For air to rise it has to be warmer than its surroundings $($it has to have positive buoyancy$)$. Letting $T_{cl}$ be the temperature in the cloudy updraft and $T_c$ be the temperature in the clear, descending region, then for the updraft to gain buoyancy over time $\frac{\partial (T_{cl} - T_c)}{\partial t}$ must be positive. In a cloudy updraft the temperature equation gives $($now assuming temperature is not constant in time$)$ $$ \frac{\partial T_{cl}}{\partial t} = w_{cl}(\Gamma_e - \Gamma_m) $$ where $\Gamma_m$ is the moist adiabatic lapse rate and $\Gamma_e$ is the environmental lapse rate. In the clear region $$ \frac{\partial T_c}{\partial t} = w_{c}(\Gamma_e - \Gamma_d) $$ where $\Gamma_d$ is the dry adiabatic lapse rate. Since $\Gamma_e - \Gamma_m$ is greater than zero, and $w_{cl}$ is positive we want $w_{cl}$ to be large so that $T_{cl}$ increases rapidly. $\Gamma_e - \Gamma_d$ is less than zero, but so is $w_c$ and hence $w_c$ must be small for $T_c$ to increase slowly.

If we assume that mass is approximately conserved then $M_{cl} \sim M_c$. Furthermore, if the density of the air is roughly the same in the two regions then since $w_{cl}$ is larger than $w_c$, $\sigma_{cl}$ must be small compared to $\sigma_c$. As is shown in the notes linked to above, this can be done more carefully algebraically. In Kerry Emanuel's Atmospheric Convection book there's also a more rigorous derivation of this using buoyancy frequencies.

FAT

One important consequence of the balance is the Fixed-Anvil-Temperature $($FAT$)$ hypothesis. First put forward by Hartmann and Larson $($2002$)$ (which I think was inspired by some results from Hartmann et al. $($2001$)$), it is probably our best constraint on the behavior of clouds in the tropics, and does well in both models and in observations.

The FAT hypothesis says that the "spreading out" of large, deep convective clouds (i.e the anvil) always happens at the same temperature. This tells us that if the atmosphere as a whole warms the tops of these clouds will form higher, which makes the clouds a positive feedback to climate change. This is because the anvil clouds warm the troposphere by emitting radiation to space at low temperatures. If the anvils stayed at a fixed height instead of forming higher then they would emit at a warmer temperature, acting as a negative feedback on global warming by emitting more temperature to space.

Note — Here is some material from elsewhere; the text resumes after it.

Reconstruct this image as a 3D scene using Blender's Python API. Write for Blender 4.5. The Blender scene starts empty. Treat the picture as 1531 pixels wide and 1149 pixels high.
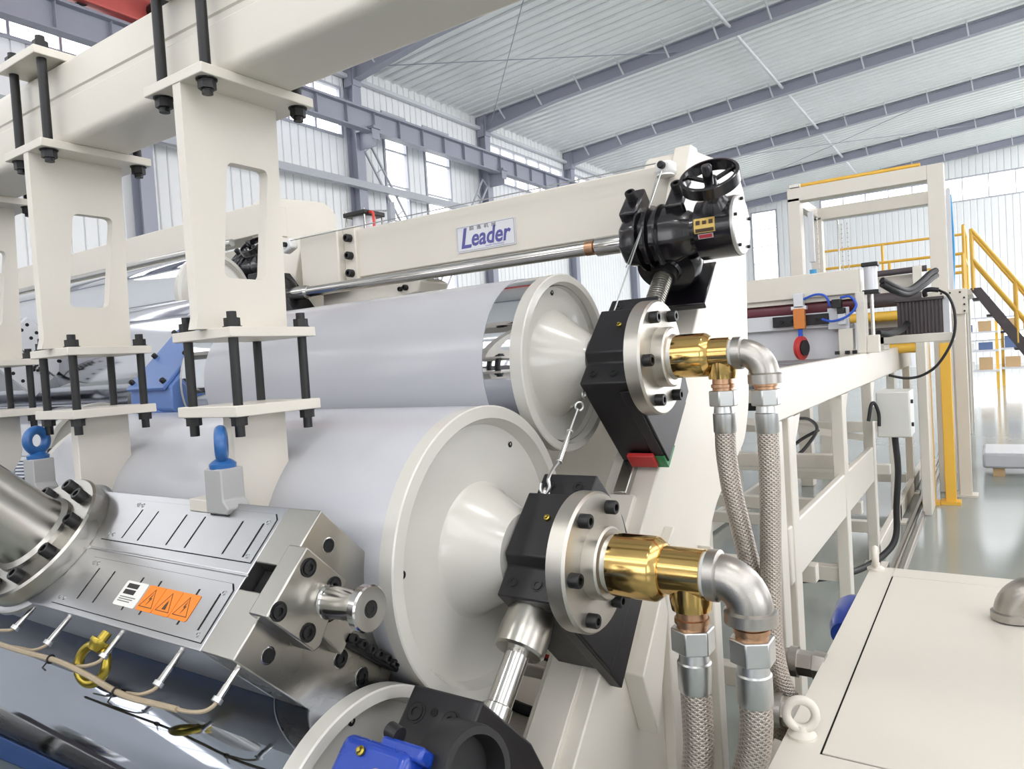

Instead, by moving higher they continue emitting at cold temperatures, warming the planet.

To understand the FAT hypothesis, start by assuming the radiative cooling profile $(Q_c)$ is roughly constant up to some height just below the tropopause, after which it quickly goes to zero. At this height the subsidence must also be small, from the radiative-convective equilibrium balance, and so the rising air spreads out, forming the anvil $($the air that has just risen has to go somewhere$)$. Another way of stating the FAT hypothesis then is that $dQ_c/dz$ is largest at a fixed temperature.

The question is why the radiative cooling drops off at a fixed temperature. To answer this we have to get into radiation; Ingram $($2010$)$ is a great reference for understanding this. The first assumption is that water vapor is responsible for essentially all of the radiative cooling in the clear regions. The cooling is then roughly constant up to the height at which water vapor can no longer absorb or emit energy to space efficiently, i.e the cooling is proportional to water vapor's optical depth. Ingram gives a detailed explanation for why water vapor's optical depth is proportional to temperature as part of his discussion of "Simpson's Paradox". As is explained below his equation 1, if the relative humidity and the lapse rate are assumed to be constant then water vapor's optical depth is determined by temperature and the water vapor saturation vapor pressure: $$ \tau \sim \frac{\epsilon RH}{\Gamma}\int_{T_t}^T \frac{e_{sat}}{T'}dT', $$ where $\tau$ is the optical depth, $\epsilon$ is the ratio of the molecular masses or water and air, $RH$ is the relative humidity, $e_{sat}$ is the water vapor saturation pressure and $T_t$ is the temperature at the tropopause $($or some other height at which the water vapor emission is negligible$)$.

But from Clausius-Clapeyron we know that the water vapor saturation vapor pressure decreases exponentally with temperature and so in the end everything comes down to temperature. Note: we actually need another assumption, which is that the optical depth is determined entirely by the path length $($the mass of water vapor per unit area$)$ -- I have to assume this is a reasonable approximation.

Again, the FAT hypothesis has performed well in every test so far and the physics seem fairly straight-forward, so it seems like a fair expectation to have for future climates. The one caveat would be if relative humidity changes too much, though the standard assumption is that relative humidity stays roughly fixed under warming. However, the FAT hypothesis just addresses one type of cloud, though an important one, and it also doesn't tell us whether there will be more or less of these clouds in the future. The "IRIS" hypothesis is one way of answering this question, but this is much more controversial.